** begin **
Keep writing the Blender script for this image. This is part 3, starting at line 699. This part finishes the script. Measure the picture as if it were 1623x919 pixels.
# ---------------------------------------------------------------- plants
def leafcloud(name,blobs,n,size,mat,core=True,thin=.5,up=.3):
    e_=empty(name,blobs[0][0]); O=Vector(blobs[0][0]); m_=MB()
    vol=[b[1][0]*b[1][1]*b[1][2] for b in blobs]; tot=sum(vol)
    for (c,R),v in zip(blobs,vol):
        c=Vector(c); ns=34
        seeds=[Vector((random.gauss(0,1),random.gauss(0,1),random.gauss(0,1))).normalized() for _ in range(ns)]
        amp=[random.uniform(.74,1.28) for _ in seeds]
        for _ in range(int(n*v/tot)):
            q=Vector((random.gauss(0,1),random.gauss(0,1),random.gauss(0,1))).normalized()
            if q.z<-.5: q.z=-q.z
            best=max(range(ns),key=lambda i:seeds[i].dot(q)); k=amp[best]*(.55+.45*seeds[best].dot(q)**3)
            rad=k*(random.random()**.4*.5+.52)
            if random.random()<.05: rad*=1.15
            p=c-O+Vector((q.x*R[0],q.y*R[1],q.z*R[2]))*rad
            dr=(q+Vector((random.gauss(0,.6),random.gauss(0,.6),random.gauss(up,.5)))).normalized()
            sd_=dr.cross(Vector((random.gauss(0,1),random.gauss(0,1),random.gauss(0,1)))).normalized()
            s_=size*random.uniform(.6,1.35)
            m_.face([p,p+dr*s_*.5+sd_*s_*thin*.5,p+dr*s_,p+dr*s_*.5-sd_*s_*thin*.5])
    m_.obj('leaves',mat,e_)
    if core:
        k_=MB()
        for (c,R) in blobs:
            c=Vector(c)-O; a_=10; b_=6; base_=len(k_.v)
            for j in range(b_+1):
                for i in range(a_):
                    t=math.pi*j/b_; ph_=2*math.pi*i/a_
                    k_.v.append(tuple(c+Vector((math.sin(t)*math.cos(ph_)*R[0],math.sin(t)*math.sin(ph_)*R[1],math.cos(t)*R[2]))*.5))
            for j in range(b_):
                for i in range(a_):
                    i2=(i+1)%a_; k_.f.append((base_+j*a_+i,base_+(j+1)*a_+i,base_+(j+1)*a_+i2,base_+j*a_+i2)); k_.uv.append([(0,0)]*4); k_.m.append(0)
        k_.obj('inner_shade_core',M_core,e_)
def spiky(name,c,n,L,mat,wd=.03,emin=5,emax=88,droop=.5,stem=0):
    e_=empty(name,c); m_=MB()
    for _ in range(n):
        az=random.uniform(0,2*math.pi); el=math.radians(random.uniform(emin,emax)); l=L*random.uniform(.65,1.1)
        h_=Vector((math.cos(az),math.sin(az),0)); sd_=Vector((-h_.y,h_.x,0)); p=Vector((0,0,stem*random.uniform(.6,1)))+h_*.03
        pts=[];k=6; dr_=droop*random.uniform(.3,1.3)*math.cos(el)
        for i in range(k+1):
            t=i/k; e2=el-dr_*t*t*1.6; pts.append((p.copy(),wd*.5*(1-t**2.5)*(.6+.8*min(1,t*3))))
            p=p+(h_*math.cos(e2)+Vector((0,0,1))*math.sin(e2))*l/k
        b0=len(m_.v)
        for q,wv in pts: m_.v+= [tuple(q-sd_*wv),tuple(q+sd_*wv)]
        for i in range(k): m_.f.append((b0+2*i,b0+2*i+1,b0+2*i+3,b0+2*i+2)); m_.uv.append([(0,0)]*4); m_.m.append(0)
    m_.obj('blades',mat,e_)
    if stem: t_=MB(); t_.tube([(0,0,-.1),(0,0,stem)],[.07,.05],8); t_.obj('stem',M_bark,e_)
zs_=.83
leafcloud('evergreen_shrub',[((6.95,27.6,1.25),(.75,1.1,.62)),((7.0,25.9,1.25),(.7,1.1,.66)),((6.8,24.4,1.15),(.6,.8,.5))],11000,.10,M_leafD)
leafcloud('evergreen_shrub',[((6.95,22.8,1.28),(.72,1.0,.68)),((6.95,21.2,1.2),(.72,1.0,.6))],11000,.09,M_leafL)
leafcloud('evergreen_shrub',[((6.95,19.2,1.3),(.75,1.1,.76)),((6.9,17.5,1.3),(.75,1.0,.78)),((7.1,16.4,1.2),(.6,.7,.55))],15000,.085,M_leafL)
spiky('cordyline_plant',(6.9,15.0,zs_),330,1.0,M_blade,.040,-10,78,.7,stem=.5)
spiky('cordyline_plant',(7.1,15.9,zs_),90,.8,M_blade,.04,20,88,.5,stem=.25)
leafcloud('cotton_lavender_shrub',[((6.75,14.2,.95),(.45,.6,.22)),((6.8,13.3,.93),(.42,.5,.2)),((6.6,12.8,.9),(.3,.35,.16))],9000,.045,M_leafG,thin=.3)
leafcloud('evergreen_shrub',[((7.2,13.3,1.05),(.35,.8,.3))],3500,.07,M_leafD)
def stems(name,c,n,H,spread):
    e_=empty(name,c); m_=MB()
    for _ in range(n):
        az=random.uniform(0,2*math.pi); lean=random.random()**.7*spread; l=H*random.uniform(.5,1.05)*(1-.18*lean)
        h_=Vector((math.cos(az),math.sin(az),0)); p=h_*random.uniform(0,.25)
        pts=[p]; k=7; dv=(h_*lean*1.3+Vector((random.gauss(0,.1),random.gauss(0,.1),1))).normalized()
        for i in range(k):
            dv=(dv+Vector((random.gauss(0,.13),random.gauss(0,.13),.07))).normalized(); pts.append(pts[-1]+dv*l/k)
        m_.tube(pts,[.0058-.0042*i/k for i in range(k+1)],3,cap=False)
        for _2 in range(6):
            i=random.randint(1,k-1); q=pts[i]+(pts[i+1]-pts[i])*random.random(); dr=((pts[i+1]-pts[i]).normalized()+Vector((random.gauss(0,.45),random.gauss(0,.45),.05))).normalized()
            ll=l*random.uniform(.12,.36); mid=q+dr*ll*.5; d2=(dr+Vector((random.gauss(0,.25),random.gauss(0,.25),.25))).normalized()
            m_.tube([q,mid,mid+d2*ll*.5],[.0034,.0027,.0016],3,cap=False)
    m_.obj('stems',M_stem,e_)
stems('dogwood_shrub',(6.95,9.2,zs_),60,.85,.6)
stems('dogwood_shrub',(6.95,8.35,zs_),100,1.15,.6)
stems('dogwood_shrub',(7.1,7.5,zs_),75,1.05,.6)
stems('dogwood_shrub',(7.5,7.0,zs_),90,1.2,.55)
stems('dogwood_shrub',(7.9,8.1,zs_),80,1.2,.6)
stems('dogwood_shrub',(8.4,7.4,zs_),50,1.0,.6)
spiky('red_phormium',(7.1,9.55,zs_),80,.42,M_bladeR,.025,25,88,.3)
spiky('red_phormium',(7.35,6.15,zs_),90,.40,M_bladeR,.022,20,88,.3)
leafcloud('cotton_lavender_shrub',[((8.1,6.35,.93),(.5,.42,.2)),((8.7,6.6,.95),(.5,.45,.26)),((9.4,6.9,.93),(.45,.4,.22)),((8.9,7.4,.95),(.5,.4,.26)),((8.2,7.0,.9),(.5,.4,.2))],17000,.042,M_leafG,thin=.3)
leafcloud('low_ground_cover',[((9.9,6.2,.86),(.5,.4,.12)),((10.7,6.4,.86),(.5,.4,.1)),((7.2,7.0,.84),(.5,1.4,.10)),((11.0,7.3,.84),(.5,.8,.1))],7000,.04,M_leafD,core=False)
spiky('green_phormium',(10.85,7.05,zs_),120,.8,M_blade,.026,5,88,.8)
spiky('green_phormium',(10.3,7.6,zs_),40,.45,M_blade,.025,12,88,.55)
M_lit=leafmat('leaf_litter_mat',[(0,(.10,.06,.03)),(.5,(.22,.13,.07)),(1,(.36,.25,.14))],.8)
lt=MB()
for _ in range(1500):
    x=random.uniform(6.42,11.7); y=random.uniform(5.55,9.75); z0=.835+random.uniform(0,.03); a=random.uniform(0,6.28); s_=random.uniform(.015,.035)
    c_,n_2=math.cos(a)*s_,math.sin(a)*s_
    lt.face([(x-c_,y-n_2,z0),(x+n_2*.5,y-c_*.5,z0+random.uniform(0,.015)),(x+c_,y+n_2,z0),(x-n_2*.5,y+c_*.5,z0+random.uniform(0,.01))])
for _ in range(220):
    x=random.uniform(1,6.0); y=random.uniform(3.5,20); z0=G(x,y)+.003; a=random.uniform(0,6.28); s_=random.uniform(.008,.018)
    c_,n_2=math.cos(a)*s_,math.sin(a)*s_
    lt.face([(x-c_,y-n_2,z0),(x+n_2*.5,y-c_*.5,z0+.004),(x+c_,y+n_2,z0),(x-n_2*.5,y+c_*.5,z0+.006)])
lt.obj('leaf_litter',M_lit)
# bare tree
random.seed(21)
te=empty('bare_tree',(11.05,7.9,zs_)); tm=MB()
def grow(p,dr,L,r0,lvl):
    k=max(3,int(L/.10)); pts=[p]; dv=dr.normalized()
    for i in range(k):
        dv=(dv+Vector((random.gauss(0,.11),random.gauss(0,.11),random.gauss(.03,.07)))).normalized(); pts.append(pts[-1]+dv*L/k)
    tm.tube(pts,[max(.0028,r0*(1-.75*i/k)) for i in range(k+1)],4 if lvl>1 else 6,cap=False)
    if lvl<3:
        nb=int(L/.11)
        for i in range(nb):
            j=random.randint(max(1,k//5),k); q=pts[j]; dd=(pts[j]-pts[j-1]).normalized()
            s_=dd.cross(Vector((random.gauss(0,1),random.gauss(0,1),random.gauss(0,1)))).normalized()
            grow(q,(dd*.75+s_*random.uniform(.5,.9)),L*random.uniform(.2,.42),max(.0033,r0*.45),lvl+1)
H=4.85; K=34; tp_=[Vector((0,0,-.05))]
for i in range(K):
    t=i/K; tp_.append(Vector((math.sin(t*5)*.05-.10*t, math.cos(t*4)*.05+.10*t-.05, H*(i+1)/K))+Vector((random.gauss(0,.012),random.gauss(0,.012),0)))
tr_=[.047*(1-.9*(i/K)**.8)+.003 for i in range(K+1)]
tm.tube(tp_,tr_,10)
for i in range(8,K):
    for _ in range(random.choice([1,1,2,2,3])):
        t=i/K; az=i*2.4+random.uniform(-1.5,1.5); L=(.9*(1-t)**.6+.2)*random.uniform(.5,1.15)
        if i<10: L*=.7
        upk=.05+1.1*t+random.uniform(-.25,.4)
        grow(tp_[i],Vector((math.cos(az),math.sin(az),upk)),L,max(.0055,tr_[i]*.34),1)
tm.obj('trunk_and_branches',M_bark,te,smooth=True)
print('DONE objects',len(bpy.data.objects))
** end **
WORK INSTRUCTIONS: Count how many lines contain "tuple" and give only that count.

RESPONSE: 2